I have made extensive use of the school magazines, Concordia and Ambassador, various school pamphlets and recollections from former pupils and staff. There is a guide to the main sources at the end. I dislike footnotes in non-academic books!
This book is in two parts. Part A is a narrative story of the schools. The opening chapter poses the core question: why did British children in West Germany need schools? The following chapter looks at the formation of the British Families Education Service, the opening of the first two boarding schools and the decision to open Windsor School. Chapter 3 covers the preparations prior to the opening of the school in November 1953 and takes us back to the 1930s German re-armament.
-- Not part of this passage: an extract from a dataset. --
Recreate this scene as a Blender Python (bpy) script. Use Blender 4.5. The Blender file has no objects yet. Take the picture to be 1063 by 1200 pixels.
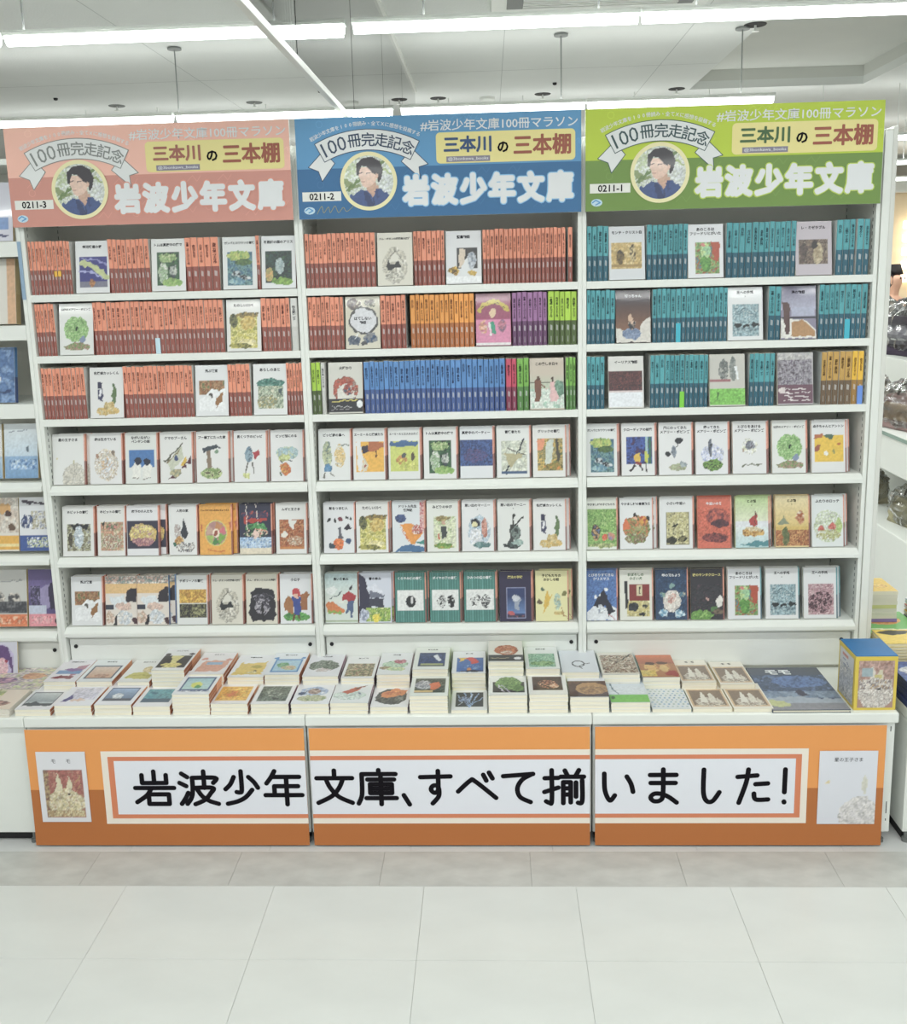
import bpy, bmesh, math, random
import numpy as np
from mathutils import Vector, Matrix
random.seed(7)
ORD = 'first second third fourth fifth sixth seventh eighth ninth tenth eleventh twelfth thirteenth fourteenth fifteenth sixteenth seventeenth eighteenth nineteenth twentieth'.split()
S = bpy.context.scene
COLL = S.collection

# ------------------------------------------------------------------ camera, world, light, exposure
cam = bpy.data.cameras.new('camera'); camo = bpy.data.objects.new('camera', cam); COLL.objects.link(camo)
cam.sensor_fit = 'HORIZONTAL'; cam.sensor_width = 36.0
cam.lens = 36.0 * 1083.72 / 1063.0
cam.shift_x = (531.5 - 532.22) / 1063.0; cam.shift_y = (508.15 - 600.0) / 1063.0
cam.clip_start = .05; cam.clip_end = 60
_r = Vector((0.999004, 0.036947, -0.02502)); _d = Vector((0.0182417, 0.1735644, 0.9846536)); _f = Vector((-0.0407229, 0.9841292, -0.1727175))
camo.matrix_world = Matrix(((_r.x, _d.x, -_f.x, -0.29868), (_r.y, _d.y, -_f.y, -2.98129), (_r.z, _d.z, -_f.z, 1.80087), (0, 0, 0, 1)))
S.camera = camo
W = bpy.data.worlds.new('world'); S.world = W; W.use_nodes = True
W.node_tree.nodes['Background'].inputs[0].default_value = (.92, .96, .97, 1)
W.node_tree.nodes['Background'].inputs[1].default_value = .8
S.view_settings.view_transform = 'Standard'; S.view_settings.look = 'None'
S.view_settings.gamma = 1.0; S.view_settings.use_curve_mapping = False
S.view_settings.exposure = 0.0
TUBE = 5.0        # emission of the lamp diffusers
UP = .13          # share of lamp energy given to an added upward light that brightens the ceiling
LAMP_W = 8.0     # watts of the light each fixture throws down

# ------------------------------------------------------------------ colours and materials
def lin(c):
    return c / 12.92 if c <= .04045 else ((c + .055) / 1.055) ** 2.4
def hx(s):
    s = s.strip('#')
    if len(s) == 3: v = [int(ch, 16) * 17 for ch in s]
    else: v = [int(s[i:i + 2], 16) for i in (0, 2, 4)]
    return tuple(lin(a / 255.) for a in v)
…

Subsequent chapters take roughly a decade each and are marked by the changing headmistresses and headmasters who had a considerable degree of autonomy within the schools. In Chapters 4 to 6 we see the operation of the school, which served as a template for the remainder of the schools’ history. Chapter 7 looks at the division into two schools in 1959, Windsor Boys´ School and Windsor Girls´ School. Chapters 7 to 11 continue the story of the two schools though the 1960s and 1970s to their remerger in 1981 and closure in 1983.
Part B takes a different approach. It is a series of self-contained thematic chapters and does not need to be read sequentially. It is more granular, exploring themes in detail. The final chapter offers some reflections.
A note on style and language; both have changed since the school closed in 1983, let alone from its opening in 1953. I have used the styles of the period: headmistress and headmaster not head teacher (and certainly not the terrible CEO now in vogue in schools), pupils not students. Teachers are Miss, Mrs and Mr.
I have been helped in writing this history by many former pupils and teachers. I list them in the acknowledgements; I hope I have not omitted or misrepresented anyone in error. To all of them I record my thanks.